Tout d’abord, il peut s’agir de négligences. L’avènement des ordinateurs portables qu’on emmène à la maison et qu’on branche sur un réseau moins sécurisé offre une première porte d’entrée. Le même portable qui affiche un powerpoint avec des informations stratégiques à tout un wagon de TGV en est une autre. Mais ce sont surtout les réseaux sociaux et la démocratisation d’internet en général qui contribuent aujourd’hui à une fuite importante d’informations. Que ceux qui n’ont pas le même mot de passe sur leur réseau d’entreprise et sur l’un des sites web qu’ils consultent (forums, e-commerce, etc.) lèvent la main !

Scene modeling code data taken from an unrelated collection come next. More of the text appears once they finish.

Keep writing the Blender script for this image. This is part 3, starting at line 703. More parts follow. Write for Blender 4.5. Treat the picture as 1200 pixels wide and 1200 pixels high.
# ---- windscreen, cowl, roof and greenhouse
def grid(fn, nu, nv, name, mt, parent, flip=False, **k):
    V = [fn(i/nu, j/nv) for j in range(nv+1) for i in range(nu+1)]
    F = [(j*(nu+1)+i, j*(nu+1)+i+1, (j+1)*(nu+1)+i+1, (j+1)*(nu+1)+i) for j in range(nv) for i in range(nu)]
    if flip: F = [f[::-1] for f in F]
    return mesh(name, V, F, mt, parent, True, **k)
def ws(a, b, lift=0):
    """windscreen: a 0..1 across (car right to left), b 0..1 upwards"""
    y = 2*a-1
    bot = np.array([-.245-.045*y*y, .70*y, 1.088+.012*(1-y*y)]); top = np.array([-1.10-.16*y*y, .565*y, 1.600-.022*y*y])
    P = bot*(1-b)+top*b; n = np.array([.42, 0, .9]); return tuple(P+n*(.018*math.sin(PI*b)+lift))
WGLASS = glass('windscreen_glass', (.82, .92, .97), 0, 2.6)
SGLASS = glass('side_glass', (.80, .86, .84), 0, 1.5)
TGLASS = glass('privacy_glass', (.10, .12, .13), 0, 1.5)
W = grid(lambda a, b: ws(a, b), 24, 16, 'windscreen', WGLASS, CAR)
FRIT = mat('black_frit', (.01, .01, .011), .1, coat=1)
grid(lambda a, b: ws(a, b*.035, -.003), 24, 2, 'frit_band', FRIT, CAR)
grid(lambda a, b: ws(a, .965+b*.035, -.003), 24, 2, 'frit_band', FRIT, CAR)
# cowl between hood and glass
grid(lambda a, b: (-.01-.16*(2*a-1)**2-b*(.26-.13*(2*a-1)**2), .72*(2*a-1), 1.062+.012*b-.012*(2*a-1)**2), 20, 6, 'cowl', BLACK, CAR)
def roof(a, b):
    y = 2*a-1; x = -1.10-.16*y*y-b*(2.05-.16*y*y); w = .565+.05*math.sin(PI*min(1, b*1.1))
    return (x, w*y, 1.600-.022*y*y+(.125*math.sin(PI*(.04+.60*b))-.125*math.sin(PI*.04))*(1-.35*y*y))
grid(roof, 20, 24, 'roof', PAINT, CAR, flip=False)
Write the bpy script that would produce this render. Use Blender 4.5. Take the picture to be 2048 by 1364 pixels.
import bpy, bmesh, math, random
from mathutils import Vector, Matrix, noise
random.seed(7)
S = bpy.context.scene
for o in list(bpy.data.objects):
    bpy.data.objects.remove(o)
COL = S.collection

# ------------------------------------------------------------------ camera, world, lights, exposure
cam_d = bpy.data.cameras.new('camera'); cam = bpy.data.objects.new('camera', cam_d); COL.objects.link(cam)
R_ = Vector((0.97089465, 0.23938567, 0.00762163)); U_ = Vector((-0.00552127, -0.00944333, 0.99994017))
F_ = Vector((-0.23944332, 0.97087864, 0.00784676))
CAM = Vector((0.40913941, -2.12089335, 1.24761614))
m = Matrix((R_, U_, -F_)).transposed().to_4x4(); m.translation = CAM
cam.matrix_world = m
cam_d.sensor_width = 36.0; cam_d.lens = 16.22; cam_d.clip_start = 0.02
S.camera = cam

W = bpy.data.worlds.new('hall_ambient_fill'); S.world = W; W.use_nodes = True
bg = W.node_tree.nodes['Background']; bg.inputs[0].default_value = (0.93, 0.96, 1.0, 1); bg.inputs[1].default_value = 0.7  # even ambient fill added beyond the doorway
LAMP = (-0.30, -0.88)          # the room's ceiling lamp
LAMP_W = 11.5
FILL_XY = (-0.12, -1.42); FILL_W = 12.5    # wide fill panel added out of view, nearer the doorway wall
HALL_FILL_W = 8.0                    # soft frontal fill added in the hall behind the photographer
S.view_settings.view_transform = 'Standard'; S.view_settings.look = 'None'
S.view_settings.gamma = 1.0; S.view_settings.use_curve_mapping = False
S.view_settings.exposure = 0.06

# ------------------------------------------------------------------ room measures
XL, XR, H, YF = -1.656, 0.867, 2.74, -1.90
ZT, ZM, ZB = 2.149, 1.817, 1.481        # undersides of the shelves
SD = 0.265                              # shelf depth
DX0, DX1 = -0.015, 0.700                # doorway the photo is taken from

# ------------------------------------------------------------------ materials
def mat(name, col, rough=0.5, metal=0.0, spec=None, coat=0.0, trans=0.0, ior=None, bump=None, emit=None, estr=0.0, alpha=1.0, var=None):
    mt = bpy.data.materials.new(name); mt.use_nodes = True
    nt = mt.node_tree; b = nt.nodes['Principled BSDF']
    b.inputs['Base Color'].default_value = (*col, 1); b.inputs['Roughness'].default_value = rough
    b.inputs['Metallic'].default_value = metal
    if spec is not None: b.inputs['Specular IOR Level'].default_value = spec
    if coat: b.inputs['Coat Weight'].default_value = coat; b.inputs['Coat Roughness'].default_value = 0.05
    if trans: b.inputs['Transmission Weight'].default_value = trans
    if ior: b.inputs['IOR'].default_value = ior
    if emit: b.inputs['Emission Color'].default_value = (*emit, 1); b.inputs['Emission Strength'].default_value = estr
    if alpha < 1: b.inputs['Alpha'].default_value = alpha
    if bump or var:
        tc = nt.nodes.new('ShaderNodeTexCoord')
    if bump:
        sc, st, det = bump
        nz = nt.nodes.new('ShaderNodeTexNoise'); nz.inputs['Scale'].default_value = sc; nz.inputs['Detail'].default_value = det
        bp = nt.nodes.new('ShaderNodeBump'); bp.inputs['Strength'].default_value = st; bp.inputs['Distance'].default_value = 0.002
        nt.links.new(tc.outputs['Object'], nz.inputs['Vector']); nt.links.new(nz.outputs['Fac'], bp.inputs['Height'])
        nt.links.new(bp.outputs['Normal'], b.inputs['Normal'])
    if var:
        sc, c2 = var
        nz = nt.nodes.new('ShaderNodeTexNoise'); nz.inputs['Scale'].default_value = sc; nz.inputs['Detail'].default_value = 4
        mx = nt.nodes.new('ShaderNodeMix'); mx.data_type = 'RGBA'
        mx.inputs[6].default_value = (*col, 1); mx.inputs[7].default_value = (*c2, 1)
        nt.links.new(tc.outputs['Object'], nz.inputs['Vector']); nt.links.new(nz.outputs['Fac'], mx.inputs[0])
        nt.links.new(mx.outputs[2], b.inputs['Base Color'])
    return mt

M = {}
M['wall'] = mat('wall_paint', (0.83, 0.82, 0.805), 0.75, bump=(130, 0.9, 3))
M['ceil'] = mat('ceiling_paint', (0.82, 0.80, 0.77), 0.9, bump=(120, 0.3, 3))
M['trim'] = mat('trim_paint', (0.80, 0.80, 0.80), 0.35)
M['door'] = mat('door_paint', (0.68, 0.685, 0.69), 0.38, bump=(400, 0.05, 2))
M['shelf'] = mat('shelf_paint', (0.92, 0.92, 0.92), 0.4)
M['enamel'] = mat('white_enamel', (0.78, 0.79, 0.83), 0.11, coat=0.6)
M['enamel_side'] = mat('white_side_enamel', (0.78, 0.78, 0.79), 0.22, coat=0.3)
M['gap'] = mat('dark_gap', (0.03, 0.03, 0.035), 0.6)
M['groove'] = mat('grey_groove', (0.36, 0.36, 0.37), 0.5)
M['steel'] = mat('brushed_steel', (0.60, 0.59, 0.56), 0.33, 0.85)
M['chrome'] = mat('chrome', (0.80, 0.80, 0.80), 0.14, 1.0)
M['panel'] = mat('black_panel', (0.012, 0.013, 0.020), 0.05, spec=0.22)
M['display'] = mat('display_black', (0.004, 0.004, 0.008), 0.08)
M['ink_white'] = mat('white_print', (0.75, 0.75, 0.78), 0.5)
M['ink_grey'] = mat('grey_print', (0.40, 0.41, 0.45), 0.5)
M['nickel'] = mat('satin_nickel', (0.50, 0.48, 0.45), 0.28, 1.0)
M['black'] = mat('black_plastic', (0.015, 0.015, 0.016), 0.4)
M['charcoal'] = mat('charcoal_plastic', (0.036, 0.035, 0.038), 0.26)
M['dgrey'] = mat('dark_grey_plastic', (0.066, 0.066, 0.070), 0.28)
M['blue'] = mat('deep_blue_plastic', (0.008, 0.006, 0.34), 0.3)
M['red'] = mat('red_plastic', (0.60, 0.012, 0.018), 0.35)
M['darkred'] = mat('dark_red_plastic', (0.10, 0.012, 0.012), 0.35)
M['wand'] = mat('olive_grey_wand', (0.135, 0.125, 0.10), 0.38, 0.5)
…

Une autre cause peut être la malveillance. Comme on le rappelle souvent, l’information, c’est le pouvoir ! Or un employé un peu trop chahuté par sa direction peut ressentir le besoin de faire payer le forfait par quelques informations bien distillées, ou la mise à sac de tout un système. Il existe aussi des pressions que peuvent exercer certaines sociétés de renseignement privé pour obtenir ce qu’elles sont venues chercher.

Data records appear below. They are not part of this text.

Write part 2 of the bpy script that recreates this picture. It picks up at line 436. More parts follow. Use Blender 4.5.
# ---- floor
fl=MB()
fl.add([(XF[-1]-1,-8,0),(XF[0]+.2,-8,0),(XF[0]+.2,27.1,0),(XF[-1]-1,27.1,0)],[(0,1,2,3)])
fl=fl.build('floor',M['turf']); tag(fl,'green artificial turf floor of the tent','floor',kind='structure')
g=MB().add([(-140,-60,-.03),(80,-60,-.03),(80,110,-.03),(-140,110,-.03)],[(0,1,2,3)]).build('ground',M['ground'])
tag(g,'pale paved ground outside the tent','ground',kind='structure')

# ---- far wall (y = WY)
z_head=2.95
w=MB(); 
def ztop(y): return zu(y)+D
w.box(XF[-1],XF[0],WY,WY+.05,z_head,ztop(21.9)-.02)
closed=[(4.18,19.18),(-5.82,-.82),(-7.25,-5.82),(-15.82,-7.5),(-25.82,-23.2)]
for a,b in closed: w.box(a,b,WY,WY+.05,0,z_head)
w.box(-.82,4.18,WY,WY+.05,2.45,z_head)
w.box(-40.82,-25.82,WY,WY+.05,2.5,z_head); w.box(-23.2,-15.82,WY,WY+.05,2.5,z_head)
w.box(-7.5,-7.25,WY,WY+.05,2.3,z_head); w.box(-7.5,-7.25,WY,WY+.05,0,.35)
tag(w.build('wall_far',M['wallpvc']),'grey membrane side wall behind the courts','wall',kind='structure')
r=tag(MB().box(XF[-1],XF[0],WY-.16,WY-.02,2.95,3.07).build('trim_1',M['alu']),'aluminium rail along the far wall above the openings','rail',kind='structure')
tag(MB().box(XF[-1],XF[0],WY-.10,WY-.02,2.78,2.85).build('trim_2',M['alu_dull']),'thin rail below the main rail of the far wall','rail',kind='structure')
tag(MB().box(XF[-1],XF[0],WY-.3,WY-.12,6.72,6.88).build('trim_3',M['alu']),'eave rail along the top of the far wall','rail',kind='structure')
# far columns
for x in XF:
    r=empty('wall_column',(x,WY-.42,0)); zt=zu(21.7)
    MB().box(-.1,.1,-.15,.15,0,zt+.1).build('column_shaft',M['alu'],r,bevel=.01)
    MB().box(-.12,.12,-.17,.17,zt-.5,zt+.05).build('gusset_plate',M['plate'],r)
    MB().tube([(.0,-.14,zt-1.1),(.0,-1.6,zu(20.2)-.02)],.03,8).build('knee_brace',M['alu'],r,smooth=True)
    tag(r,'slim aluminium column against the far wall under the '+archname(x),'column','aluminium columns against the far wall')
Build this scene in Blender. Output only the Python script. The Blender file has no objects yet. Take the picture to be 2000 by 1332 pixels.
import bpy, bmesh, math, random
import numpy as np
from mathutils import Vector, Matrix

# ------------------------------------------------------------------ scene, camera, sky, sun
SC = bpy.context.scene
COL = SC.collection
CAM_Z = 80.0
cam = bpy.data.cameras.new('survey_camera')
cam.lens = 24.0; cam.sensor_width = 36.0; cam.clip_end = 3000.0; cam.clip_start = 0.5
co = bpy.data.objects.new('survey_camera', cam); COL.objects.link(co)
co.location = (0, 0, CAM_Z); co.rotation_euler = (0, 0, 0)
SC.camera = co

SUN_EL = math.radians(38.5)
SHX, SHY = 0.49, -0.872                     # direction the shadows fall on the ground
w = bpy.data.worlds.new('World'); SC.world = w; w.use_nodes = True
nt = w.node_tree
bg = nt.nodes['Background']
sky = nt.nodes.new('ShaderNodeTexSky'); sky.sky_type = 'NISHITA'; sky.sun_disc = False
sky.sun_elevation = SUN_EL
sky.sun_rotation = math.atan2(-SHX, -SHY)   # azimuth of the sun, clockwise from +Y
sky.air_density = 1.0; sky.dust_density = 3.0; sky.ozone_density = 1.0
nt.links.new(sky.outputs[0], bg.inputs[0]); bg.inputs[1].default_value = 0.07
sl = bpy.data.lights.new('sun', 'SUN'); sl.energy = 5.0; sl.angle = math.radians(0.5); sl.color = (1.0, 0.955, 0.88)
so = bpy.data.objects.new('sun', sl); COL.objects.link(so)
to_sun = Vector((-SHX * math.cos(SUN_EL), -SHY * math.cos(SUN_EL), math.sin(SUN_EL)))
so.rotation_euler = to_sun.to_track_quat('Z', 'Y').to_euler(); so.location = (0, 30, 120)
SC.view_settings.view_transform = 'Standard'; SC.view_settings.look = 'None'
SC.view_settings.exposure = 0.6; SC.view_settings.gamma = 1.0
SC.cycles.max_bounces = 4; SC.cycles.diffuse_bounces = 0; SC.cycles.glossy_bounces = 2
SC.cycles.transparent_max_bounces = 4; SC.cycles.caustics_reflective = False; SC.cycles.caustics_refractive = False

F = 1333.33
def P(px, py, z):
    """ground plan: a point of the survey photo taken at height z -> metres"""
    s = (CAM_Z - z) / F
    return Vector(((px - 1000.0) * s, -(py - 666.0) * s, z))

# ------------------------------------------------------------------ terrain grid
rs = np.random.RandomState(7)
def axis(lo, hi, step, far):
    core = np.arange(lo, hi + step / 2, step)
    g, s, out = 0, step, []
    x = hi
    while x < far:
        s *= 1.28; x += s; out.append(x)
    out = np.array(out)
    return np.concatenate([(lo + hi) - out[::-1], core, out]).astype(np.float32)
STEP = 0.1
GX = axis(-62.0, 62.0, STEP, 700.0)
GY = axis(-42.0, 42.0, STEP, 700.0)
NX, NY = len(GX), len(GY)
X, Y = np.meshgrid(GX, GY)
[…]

Et puis après tout, est-on certain que l’ensemble des données d’une entreprise sont si confidentielles ?
La valeur de l’information
On a pour habitude de classer les informations par leur sensibilité en trois catégories : l’information blanche, l’information grise et l’information noire.
L’information blanche regroupe toutes les informations fournies publiquement par une entreprise, à travers son site web, ses plaquettes de présentation, etc. et plus généralement tout ce qu’il est possible de trouver en saisissant le nom de l’entreprise dans un moteur de recherche. Elle représente tout de même de 70% à 80% de l’information totale. Le chiffre d’affaires, le bilan, le métier, l’offre ou l’organigramme d’une entreprise en sont des exemples.

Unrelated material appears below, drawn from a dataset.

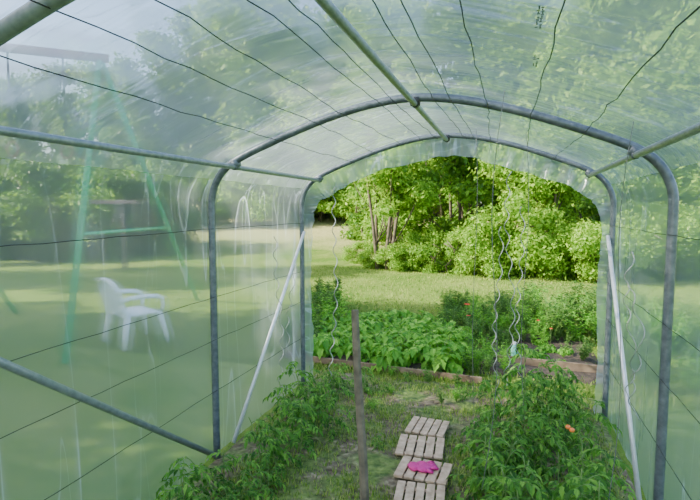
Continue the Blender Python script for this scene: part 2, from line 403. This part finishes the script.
for (x,y,s_) in ((-1.50,1.88,.78),(-1.57,2.12,.9),(-1.35,2.2,.6),(-1.55,2.45,.8),(-1.45,2.02,.7)):
    place('tomato_plant',rr.choice(tb),(x,y,.012),rr.uniform(0,6.3),s_,LT,'tomato plant','tomato plants in the greenhouse')
for i in range(48):
    y=1.9+i*.05+rr.uniform(-.08,.08); x=rr.uniform(-.12 if y<3.5 else .05,.56)
    place('tomato_plant',rr.choice(tb if rr.random()<.35 else tv),(x,y,.012),rr.uniform(0,6.3),rr.uniform(.55,1.14)*(1 if y<3.6 else .9),'bushy green tomato plant growing beside the path','tomato plant','tomato plants in the greenhouse')
def sphere_mesh(name,r,mat,sq=.9,seg=12):
    v=[];f=[]
    for i in range(seg+1):
        th=math.pi*i/seg
        for k in range(seg): a=2*math.pi*k/seg; rad=r*(1+.04*math.cos(5*a)*math.sin(th)); v.append((rad*math.sin(th)*math.cos(a),rad*math.sin(th)*math.sin(a),r*sq*math.cos(th)))
    for i in range(seg):
        for k in range(seg): f.append((i*seg+k,(i+1)*seg+k,(i+1)*seg+(k+1)%seg,i*seg+(k+1)%seg))
    return mesh(name,v,f,mat,True)
# ---- outdoor bed : potato patch
pv=[tomato(.23,30+i,7,.13,.088,bushy=5,mat=M_potleaf,pairs=2,asp=.75,leanf=.9) for i in range(4)]
for gy in np.arange(5.1,6.75,.25):
    for gx in np.arange(-1.95,-.38,.235):
        x=gx-(gy-5.1)*.20+rr.uniform(-.06,.06); y=gy+rr.uniform(-.06,.06)
        place('potato_plant',rr.choice(pv),(x,y,.045),rr.uniform(0,6.3),rr.uniform(.85,1.15),'leafy bright green potato plant in the vegetable bed','potato plant','potato plants in the raised bed')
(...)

L’information noire est l’information la plus sensible, comme un algorithme de pricing ou le secret de fabrication d’un matériau. A l’opposé de l’information blanche, la fuite d’une information noire à la concurrence peut être fatale à l’entreprise, comme cela s’est déjà vu maintes fois. Elle correspond à 5% ou 10% de la totalité de l’information d’une entreprise. Elle fait l’objet de modes d’espionnage très avancés et totalement illicites pour être obtenue.
Enfin, l’information grise est tout ce qui se situe entre les deux. Son accès est restreint, mais elle peut être obtenue par des moyens de recherche plus avancés, mais licites. Cette information peut être stratégique sans être vitale. Par exemple, le lancement de la phase de conception d’un nouveau véhicule.
Je vous renvoie directement vers les spécialistes de l’intelligence économique pour plus de précisions. Mon propos se limite à ce constat : 90% des informations d’une entreprise peut être obtenu grâce à une veille économique avancée. Il ne faut donc pas croire que protéger l’ensemble des données de l’entreprise est vital. L’effort doit être focalisé sur la protection de l’information noire.
Une question de confiance avant tout
Est-il donc judicieux de faire appel au Cloud ? Je pense que cette question est mal posée. L’utilisation du Cloud ne doit être vue que comme une opportunité économique. La vraie question est plutôt : Comment utiliser judicieusement les possibilités offertes par le Cloud ? Cette question en appelle une autre : Quelles données puis-je confier à mon partenaire Cloud ?
La réponse se situe au sein de chaque entreprise, qui doit évaluer la sensibilité des données qu’elles souhaitent confier. L’une des composantes de la réflexion est liée au caractère concurrentiel du marché que l’on adresse : Suis-je en compétition avec une entreprise américaine ? Suis-je sur qu’il n’existe pas un risque identique dans un autre pays ? Suis-je plus en danger avec des données situées en France ou dans un autre pays ?
Au delà de ces questions, il faut bien comprendre qu’une relation de confiance doit s’établir entre l’entreprise utilisatrice et le partenaire. J’ai pour habitude de dire qu’il ne faut pas croire que Google, Microsoft, Amazon ou d’autres vont du jour au lendemain se servir dans les données qu’ils hébergent comme bon leur semble. Le Cloud n’est pas pour ces sociétés une stratégie « one shot » : si elles étaient effectivement amenées à voler des données, ça ne marcherait qu’une fois et personne ne leur ferait plus confiance. Cela remettrait en cause un nouveau marché bien trop juteux pour elles.
Pour accroître ce facteur confiance, les acteurs Cloud proposent de choisir géographiquement le datacenter dans lequel les données confiées seront stockées. C’est notamment le cas pour les offres PaaS et IaaS. Au niveau du SaaS, c’est en effet plus nébuleux. Par exemple, il est extrêmement compliqué, même pour Google, de savoir où sont stockées physiquement dans le monde les données de Google Apps. Un niveau d’abstraction a en effet été mis en place pour assurer une proximité et une disponibilité maximales.
Enfin, comme le rappelait Henry-Michel Rozenblum lors de la conférence, délégué général d’EuroCloud, certaines précautions doivent être prises avant de s’engager avec un prestataire Cloud. Parmi elles, il est nécessaire de s’assurer d’une porte de sortie contractuelle qui permet de récupérer ses données sous un format standard, si la confiance établie s’est altérée. Pour les autres, je vous renvoie vers cet article québécois qui liste un certain nombre de questions complémentaires à se poser (en page 2) avant de se lancer dans l’aventure Cloud.